Recent Federal accident statistics show that people are more likely to die in a crash between a car and a light truck than in a crash between two cars. Federal crash standards, however, only test collisions between cars that are within 500 pounds of one another and, as with company-sponsored crash tests, favor head-on collisions in their methodology.

According to the independent Insurance Institute for Highway Safety, those tests are a good measure of restraint system effectiveness, but don’t reflect the kinds of damage found in typical highway encounters. A recent IIHS crash test of six SUV models found that they “fared worse than passenger cars built 20 years ago.” After a 5 MPH front angle crash, only the Jeep Grand Cherokee could be driven away without immediate body repair. The impressive-looking rear-mounted spare tire is another liability, upping the cost of repair after a rear-end collision.

After four different 5 MPH crashes, repair costs ranged from a high of $8,173 for an Isuzu Rodeo/Honda Passport (they’re the same) to a low of $4,168 for the twin Chevrolet Blazer/GMC Jimmy.

“The popularity of SUVs is old news,” says Robert Rosen, former editor of the Motor World Car and Light Truck Buyer’s Guide and now a freelance writer covering the automotive industry. “People got interested in them ten years ago, back when they really were light trucks. Since then, they’ve become luxury vehicles with leather linings and CD systems, and they’re now even being built to handle like cars.”

Take the Range Rover, which has become the Hollywood producer status symbol. “It’s a great car,” says Rosen. “When I test drove one for a couple of months, I felt like the most powerful man on earth. This is what the Queen of England drives.” Appropriately, then, the $55,000 Range Rover compensates for its trucklike height by lowering itself like a bus when you’re getting in and out.

“Probably 60 to 65 percent of my new car sales are Ford Explorers and Expeditions,” says Dennis Enright, sales representative with Terry Morris Ford. “I deal a lot with professional people, and this is what they’re buying.” What they’re buying, especially with the new Ford Expedition, is luxury. “It drives better than a Cadillac,” says Enright. Like most SUVs, it’s built on a truck chassis, “but the suspension is soft and the handling is wonderful.”

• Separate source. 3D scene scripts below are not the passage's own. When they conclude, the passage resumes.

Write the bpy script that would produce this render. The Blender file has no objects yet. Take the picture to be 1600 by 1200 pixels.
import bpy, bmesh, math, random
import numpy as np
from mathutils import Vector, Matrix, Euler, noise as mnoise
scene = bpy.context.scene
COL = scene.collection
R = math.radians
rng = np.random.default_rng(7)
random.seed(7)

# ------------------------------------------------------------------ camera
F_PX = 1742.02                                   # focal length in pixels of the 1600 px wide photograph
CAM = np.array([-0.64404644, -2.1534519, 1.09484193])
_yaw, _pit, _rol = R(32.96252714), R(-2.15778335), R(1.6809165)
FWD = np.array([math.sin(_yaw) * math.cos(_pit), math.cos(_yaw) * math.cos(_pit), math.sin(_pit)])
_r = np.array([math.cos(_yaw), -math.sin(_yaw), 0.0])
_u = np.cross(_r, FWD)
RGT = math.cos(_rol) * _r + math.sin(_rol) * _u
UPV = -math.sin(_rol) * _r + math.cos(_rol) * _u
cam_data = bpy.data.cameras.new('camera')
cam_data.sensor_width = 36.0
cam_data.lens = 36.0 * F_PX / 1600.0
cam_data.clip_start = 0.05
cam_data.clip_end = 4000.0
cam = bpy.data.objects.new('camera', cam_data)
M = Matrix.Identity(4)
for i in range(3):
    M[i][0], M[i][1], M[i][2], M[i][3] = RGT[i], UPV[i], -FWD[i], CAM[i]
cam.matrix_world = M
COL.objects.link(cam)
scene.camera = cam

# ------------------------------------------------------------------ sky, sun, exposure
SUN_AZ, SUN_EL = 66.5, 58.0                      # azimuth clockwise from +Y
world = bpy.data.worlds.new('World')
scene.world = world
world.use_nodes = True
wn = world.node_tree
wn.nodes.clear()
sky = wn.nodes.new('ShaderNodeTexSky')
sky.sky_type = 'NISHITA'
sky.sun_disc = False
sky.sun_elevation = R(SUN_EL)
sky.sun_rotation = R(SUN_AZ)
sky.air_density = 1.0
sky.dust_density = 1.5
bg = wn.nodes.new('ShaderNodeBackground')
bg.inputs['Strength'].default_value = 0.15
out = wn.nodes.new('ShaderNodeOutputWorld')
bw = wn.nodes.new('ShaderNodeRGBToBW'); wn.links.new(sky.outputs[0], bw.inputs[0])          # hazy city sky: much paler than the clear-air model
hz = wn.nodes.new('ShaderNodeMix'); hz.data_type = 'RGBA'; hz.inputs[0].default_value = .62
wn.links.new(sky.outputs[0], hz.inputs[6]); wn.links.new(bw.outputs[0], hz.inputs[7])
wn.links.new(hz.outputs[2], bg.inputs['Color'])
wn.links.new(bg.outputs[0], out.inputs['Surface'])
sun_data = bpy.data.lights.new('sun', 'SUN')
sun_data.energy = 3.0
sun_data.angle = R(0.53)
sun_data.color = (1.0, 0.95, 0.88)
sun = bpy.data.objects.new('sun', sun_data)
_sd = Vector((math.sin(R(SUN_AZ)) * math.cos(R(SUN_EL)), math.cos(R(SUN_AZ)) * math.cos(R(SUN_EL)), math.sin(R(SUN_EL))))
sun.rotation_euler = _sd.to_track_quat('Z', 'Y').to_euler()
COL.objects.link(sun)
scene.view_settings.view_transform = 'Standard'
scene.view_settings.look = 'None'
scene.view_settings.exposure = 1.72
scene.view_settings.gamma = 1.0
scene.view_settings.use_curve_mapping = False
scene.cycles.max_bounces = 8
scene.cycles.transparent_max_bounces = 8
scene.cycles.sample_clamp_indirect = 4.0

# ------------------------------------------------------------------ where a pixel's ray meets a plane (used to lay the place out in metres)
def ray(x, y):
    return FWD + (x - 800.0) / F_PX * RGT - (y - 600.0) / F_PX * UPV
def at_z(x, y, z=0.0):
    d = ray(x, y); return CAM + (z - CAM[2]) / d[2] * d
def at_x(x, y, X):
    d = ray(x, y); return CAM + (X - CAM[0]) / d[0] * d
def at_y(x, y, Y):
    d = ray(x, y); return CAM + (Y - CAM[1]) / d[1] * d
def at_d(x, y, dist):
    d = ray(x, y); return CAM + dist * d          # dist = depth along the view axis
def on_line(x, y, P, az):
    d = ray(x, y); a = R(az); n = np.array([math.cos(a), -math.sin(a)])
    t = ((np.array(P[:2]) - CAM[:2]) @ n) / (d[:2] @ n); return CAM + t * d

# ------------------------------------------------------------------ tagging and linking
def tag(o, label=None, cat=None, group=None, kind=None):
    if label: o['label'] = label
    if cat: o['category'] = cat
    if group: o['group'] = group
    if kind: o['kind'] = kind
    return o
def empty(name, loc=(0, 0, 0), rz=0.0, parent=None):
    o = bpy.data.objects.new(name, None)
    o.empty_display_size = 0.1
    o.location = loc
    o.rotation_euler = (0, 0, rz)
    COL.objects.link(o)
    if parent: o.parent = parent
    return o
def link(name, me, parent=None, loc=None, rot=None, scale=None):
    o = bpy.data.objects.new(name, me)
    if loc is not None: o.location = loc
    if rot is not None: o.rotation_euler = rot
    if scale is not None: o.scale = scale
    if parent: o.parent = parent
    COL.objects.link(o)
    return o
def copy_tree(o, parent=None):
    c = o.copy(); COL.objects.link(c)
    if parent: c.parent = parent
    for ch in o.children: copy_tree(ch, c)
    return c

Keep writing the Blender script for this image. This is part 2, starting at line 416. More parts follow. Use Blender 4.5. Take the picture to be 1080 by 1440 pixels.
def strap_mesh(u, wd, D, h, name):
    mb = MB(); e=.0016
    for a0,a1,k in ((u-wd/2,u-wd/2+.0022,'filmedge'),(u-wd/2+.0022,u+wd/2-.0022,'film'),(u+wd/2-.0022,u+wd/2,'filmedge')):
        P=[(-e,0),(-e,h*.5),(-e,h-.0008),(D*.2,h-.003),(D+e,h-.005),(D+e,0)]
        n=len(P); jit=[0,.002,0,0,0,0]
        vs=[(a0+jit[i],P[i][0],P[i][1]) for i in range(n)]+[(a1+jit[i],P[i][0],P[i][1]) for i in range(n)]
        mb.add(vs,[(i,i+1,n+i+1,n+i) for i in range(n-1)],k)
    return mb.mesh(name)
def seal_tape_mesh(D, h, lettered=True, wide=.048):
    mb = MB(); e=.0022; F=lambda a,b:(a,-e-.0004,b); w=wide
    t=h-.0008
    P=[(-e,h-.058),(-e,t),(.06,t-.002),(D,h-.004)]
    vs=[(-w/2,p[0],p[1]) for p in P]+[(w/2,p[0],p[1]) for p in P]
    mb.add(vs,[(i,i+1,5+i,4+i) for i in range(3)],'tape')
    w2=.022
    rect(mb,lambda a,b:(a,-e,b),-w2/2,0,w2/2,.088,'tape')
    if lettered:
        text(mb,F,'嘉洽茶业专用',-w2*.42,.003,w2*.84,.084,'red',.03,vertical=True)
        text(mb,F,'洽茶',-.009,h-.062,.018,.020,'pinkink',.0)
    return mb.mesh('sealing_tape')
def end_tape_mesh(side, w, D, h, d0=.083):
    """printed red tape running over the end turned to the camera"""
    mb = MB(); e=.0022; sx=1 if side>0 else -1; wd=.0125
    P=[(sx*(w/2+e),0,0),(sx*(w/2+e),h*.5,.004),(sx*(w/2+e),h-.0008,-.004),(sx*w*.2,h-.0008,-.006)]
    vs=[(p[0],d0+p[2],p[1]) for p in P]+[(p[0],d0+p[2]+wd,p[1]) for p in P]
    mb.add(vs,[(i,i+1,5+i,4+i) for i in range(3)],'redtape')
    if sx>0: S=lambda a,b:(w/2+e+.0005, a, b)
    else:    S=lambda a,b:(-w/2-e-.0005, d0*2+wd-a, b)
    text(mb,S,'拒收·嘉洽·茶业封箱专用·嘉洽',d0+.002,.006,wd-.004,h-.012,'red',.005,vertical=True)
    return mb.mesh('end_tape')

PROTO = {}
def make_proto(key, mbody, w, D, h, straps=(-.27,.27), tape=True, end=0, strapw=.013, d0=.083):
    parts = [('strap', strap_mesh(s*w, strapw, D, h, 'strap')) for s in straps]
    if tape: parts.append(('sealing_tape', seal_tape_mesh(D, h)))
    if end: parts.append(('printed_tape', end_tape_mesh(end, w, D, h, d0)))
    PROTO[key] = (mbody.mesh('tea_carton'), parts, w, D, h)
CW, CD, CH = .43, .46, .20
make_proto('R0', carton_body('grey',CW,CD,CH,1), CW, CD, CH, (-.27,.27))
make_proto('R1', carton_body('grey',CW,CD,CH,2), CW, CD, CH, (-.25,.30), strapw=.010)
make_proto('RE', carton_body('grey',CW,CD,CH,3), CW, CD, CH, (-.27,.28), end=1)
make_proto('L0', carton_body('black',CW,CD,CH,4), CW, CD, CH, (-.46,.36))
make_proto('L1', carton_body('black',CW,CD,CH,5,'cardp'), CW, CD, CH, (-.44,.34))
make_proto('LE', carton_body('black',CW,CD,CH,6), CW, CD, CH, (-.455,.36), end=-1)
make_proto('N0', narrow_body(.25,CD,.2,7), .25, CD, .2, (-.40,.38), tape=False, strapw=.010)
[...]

Where the Explorer begins in the $20,000 range, the Expedition is priced at least $10,000 higher. “It’s meant to go up against the Chevy Suburban, and it’s already outsold that car in this area. When we get them on the lot, they last maybe two or three days.”

Although the common SUV-buyer profile is the yuppie family with lots of kids to shlep, Enright also sees older couples buying these cars. “Their kids are grown and they want to travel around the country, so they’re buying the Eddie Bauer models to do it in comfort.”

Insuring your SUV is another matter. “Some of those are what we call rollover vehicles,” said a Schenectady-based agent who spoke anonymously. “The Suzuki Samurai, Jeep Wrangler – vehicles like that. I’ve seen cases where a guy who’s driving something like a Nissan Sentra decides to trade up to one of those Eddie Bauer types of car and gets his policy canceled.”

Even vehicles with less of a rollover risk are subject to higher rates. “Companies assign a symbol value to determine the premium rate,” the agent explained. “For example, I drive a Buck LeSabre, and that has a symbol 8 rating. My husband has a Jeep Cherokee: that’s a symbol 19, so he’s paying more than double what I pay. Part of what makes that symbol rating higher are features. Someone who can afford a sport utility vehicle can also afford to pay for features like leather seats, CD player, moonroof and so on. Also, it’s hard to get parts for some of these vehicles, which also makes the symbol rating higher.”

Then there are the damage claims filed by SUV owners who are victims of malice. “People get jealous. You park your expensive car in the mall lot to go to a movie and you find that somebody keyed the side of it or slashed the tires. It’s like they’re saying, ‘Why should you have this car and I can’t?’”

Insurance companies also are noting the driving styles of SUV owners. As this agent pointed out, “Some owners think they can go anywhere and do anything in these things, no matter what the driving conditions. They end up hydroplaning, they end up in a snowbank. The cars are built better and stronger, but the drivers don’t know how to drive them.”

This is echoed by a professional driver, James Schubert, who has been behind the wheel of Trailways buses for over 20 years. “I’m scared of those things,” he says. “I’ve learned how to drive in all kinds of weather, and when there’s a snowstorm or icestorm, I go at a prudent speed and drive according to what the road is telling me. Who’s passing me, doing 65? The Explorer, the Pathfinder, the Trooper. And I know that, five minutes down the road, that’s the car I’m going to see overturned in the ditch. The only thing working in their favor is that they’re going into the cushion of a snowbank.”

Still, there’s a profitable future predicted for SUVs. Over a dozen new models are expected in the next two years, and Ward’s Communication predicts that sales volume will grow by almost a half-million units to 2.2 million by 2001 even as more luxury features and safety equipment are added. And, as U.S. carmakers continue to resist better fuel efficiency, smaller Japanese models will emerge to fill that gap.